Grundsteuer-Urteil: Weg für
Flächensteuer frei
„Moment mal!“: Der Vorsitzende der Bundesarbeitsgemeinschaft Immobilienwirtschaft Deutschland (BID, www.bid.info) spricht Klartext.
Kürzlich wurde das Urteil beim Bundesverfassungsgericht (BVerfG) zur aktuellen Bemessungsgrundlage der Grundsteuer gefällt. Der Erste Senat des BVerfG hat die Bemessung der Grundsteuer nach den Einheitswerten von 1964 (West) beziehungsweise 1935 (Ost) für verfassungswidrig erklärt. Der Gesetzgeber müsse bis Ende 2019 eine Neuregelung schaffen – andernfalls dürften die aktuellen Regeln nicht mehr angewendet werden.
Angesichts dieses Urteils hält Professor Dr. Johanna Hey vom Institut für Steuerrecht an der Universität Köln bei der notwendigen Neuregelung auch das sogenannte Südländer-Modell für geeignet. In einem Kommentar sagte sie, dass das Urteil „einer an der Grundstücks- und Gebäudegröße bemessenen Flächensteuer […] nicht entgegen(stehe), wenn der zugrunde gelegte Maßstab konsequent und für alle Grundstücke gleichmäßig zur Anwendung kommt und auf diese Weise Unterschiede zwischen den einzelnen Grundstücken maßstabs- und realitätsgerecht erfasst werden“.
Das BVerfG betont in seinem Urteil, dass der Gesetzgeber sowohl bei der Auswahl des Steuergegenstandes als auch bei der Wahl der Bemessungsgrundlage einen sehr großen Spielraum habe. Dieser müsse nur prinzipiell geeignet sein, den Belastungsgrund der Steuer zu erfassen. Wenn also das Äquivalenzprinzip den mit der Grundsteuer verfolgten Belastungsgrund vorgibt, ist auch ein reines Flächenverfahren wie etwa das Südländer-Modell möglich.
Die Aussagen der Verfassungsrichter bekräftigen zudem die von Professor Hey in einem Gutachten im Auftrag der BID bereits geäußerten Bedenken, dass das von den Ländern bislang mehrheitlich verfolgte Kostenwertverfahren verfassungswidrig sei und damit als Grundlage für die Neuregelung der Bemessungsgrundlage ausscheidet.

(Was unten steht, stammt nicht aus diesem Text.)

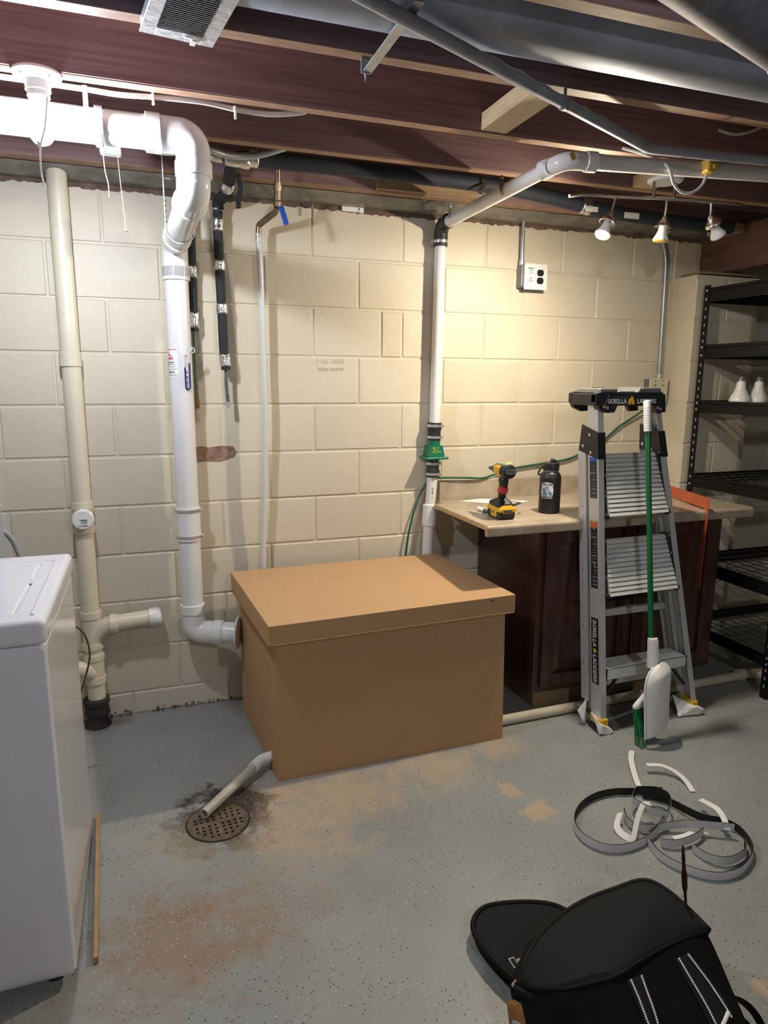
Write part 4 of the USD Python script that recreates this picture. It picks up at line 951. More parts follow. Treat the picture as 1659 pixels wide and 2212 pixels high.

Zudem haben bereits namhafte Landesminister durch Proberechnungen auf die drohende Kostenexplosion und die soziale Unverträglichkeit beim vom Bundesrat eingebrachten Kostenwertmodell aufmerksam gemacht.
Aber auch eine reine Bodenwertsteuer auf Basis von Bodenrichtwerten scheidet für die Bemessung der Grundsteuer aus. Die Bodenrichtwerte sind in den vergangenen Jahren flächendeckend – und in den Ballungsräumen sogar massiv – angestiegen. Eine Entwicklung, die sich auch so fortsetzen wird. Insbesondere in den „Hotspots“ weisen Bodenrichtwerte zunehmend auch spekulative Elemente auf und sind durch das derzeitige Zinsniveau am Kapitalmarkt beeinflusst. Diese Bodenrichtwerte haben eine stark mietpreistreibende Wirkung.
Wir plädieren in der BID daher für ein wertneutrales, rein flächenorientiertes Verfahren. Die ausschließliche Verwendung von Grundstücks- und Gebäudeflächen als Bemessungsgrundlage für die Grundsteuer ist nicht nur leicht zu ermitteln und einfach anzuwenden – eine solche Bemessungsgrundlage ist auch wenig streitanfällig. Das Bundesverfassungsgericht hat den Weg für eine wertneutrale Bemessungsgrundlage geebnet.
Wir fordern den Gesetzgeber auf, den offensichtlich verfassungswidrigen Kostenwertansatz nicht weiterzuverfolgen. Ein reines Flächenverfahren ist innerhalb der vom Gericht gesetzten Frist umsetzbar und würde zudem keine mietpreistreibende Wirkung entfalten, wie dies bei wertorientierten Verfahren insbesondere in den „Hotspots“ der Fall wäre.